Co-opting institutional structures and exploiting loopholes in regulation, the artists featured in the exhibition reveal the absurd economic logic governing everyday operations as well as the ethical and legal boundaries of today’s neo-liberal model. Aware of the difficulties of escaping it, the artists presented in this exhibition adopt them as their own natural habitat and political battleground. Such is the case of Liz Magic Laser’s Chase and Daniel Seiple & Kunst Re-publik’s Landreform Carousel, who turn symbols of affluence and commerce into unlikely theaters and circus attractions, or Katarina Sevic’s Social Motions, which uses codified forms of social interaction to re-establish the significance of a human presence in today’s dehumanized corporate structures. In what seems to edge on the grotesque, Santiago Sierra and Nedko Solakov repeatedly stage simple transactions to expose capitalism's underside.

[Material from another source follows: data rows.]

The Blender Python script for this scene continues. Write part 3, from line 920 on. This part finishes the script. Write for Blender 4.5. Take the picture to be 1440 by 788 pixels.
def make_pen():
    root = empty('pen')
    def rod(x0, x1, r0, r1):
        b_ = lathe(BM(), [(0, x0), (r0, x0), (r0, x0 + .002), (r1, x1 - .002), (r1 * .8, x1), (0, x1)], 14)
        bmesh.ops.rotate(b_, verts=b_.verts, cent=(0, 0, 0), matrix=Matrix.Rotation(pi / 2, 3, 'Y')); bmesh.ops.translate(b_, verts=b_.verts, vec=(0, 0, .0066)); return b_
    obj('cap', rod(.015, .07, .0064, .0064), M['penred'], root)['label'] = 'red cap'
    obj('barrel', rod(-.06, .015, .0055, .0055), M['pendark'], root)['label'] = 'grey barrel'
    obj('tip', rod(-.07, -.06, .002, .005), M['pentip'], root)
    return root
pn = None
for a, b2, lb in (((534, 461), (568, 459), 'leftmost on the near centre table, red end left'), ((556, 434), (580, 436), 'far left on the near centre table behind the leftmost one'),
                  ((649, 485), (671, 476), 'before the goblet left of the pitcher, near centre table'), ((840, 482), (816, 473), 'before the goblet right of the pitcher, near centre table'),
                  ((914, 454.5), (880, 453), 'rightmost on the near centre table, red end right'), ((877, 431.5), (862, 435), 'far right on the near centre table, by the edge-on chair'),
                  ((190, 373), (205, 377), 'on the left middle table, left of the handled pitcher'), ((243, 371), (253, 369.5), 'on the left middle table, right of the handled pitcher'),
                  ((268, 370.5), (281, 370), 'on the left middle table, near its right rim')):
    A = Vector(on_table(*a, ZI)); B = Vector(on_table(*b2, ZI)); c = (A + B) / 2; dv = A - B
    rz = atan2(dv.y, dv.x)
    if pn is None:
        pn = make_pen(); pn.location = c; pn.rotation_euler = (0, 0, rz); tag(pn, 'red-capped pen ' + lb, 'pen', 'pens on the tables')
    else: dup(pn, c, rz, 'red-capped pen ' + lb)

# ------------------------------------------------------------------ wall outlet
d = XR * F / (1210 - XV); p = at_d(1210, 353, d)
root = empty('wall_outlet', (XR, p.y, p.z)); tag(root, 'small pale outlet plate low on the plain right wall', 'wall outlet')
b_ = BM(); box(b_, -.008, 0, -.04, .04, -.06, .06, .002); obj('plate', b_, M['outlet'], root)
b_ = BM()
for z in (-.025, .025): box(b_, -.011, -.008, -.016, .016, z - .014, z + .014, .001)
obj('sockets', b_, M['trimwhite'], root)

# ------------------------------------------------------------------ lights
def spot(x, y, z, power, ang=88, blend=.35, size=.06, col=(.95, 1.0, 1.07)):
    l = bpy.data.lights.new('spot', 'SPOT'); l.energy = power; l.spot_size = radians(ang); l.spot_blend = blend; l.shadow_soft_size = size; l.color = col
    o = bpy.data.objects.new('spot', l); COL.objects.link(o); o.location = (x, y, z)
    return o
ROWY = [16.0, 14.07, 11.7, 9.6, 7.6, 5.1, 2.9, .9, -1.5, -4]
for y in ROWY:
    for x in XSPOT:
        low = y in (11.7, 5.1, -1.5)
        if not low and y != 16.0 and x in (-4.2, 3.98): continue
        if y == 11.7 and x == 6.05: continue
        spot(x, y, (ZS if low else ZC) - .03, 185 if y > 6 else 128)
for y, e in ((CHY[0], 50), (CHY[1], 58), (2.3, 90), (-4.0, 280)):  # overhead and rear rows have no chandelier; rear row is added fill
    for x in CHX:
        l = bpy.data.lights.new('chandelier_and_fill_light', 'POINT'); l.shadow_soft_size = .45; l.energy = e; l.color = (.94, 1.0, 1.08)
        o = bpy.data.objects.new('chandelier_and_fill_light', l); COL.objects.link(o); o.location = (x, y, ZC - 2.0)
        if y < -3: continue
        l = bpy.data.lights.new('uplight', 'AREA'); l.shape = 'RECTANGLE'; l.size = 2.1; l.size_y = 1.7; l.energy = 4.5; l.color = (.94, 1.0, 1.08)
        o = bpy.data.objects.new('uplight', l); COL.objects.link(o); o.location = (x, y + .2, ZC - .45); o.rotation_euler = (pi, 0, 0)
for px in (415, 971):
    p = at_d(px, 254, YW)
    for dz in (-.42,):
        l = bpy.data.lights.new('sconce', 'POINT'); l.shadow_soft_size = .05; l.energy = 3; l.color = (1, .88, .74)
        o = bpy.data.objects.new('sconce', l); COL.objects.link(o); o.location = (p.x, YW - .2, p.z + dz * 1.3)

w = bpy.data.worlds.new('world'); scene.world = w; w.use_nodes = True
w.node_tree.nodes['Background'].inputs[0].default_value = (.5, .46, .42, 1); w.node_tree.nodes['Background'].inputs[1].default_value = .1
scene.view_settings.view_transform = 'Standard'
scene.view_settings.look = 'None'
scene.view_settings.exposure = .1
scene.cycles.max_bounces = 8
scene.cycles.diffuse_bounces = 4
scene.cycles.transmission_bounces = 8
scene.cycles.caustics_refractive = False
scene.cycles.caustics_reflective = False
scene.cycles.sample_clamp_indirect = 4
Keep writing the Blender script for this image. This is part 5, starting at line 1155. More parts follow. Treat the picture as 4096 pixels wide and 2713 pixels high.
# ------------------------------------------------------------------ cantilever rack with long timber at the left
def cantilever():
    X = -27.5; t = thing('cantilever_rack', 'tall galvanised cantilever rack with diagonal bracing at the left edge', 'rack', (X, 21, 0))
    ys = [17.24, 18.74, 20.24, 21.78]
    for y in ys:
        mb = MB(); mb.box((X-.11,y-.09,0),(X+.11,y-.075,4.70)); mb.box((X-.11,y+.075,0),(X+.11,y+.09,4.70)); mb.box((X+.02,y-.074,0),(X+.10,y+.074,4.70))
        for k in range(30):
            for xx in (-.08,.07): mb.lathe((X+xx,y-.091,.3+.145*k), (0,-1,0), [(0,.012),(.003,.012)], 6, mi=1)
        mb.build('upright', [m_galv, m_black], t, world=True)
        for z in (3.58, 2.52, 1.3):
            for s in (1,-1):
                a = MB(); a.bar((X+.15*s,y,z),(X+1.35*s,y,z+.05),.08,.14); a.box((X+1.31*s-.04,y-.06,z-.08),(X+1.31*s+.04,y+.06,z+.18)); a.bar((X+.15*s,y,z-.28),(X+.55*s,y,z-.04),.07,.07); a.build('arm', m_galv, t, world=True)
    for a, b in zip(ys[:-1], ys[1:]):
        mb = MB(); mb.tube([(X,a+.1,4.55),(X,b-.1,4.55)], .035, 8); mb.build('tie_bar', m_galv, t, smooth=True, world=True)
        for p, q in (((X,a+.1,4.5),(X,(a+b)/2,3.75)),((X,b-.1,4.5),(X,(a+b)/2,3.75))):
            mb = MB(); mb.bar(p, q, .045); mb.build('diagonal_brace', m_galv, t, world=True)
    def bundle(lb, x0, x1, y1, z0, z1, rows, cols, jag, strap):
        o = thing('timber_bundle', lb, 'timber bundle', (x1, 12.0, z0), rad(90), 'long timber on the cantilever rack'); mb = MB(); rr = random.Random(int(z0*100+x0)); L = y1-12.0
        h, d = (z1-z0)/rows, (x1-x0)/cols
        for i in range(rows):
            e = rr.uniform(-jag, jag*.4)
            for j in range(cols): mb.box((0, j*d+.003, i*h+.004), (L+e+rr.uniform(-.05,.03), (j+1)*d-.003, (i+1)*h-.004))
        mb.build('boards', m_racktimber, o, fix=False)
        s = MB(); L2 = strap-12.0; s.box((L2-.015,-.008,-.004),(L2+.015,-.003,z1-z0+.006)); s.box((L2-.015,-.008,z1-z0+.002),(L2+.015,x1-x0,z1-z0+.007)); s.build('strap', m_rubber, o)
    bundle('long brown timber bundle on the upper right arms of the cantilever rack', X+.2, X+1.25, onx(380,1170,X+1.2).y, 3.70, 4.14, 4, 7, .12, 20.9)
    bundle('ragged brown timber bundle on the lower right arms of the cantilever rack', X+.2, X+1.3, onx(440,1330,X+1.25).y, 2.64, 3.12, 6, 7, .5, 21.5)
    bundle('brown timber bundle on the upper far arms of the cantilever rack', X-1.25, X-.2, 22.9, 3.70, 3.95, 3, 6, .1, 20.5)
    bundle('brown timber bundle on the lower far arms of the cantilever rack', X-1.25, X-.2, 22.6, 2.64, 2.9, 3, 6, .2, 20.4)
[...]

Engaging different networks of bureacracy, artists like Martin John Callanan or Julien Previeux, use the semi-automated processes habitual in government and corporate bureaucracy to produce their works. While others, like Nemanja Cvijanovic or Detext subvert the expectations of cultural bureaucrats to reveal these systems' shortsighted logic and to question the role of institutional structures in the production and distribution of art. The free market’s alleged efficiency and uncontrollable appetite is echoed in Caleb Larsen’s non-descript, networked black cube, a sculpture that permanently tries (and often manages) to sell itself on EBay. 

Concerned with less conventional systems of communication and transportation, Nikola Uzunovski pillages an archive of letters sent to Santa Claus to conduct a statistical study of the children's wishes and map the influence of consumerism on them, while David Brooks and Aníbal López (A-153167) follow the routes of illegal smuggling to examine the legal and ethical boundaries of global trade.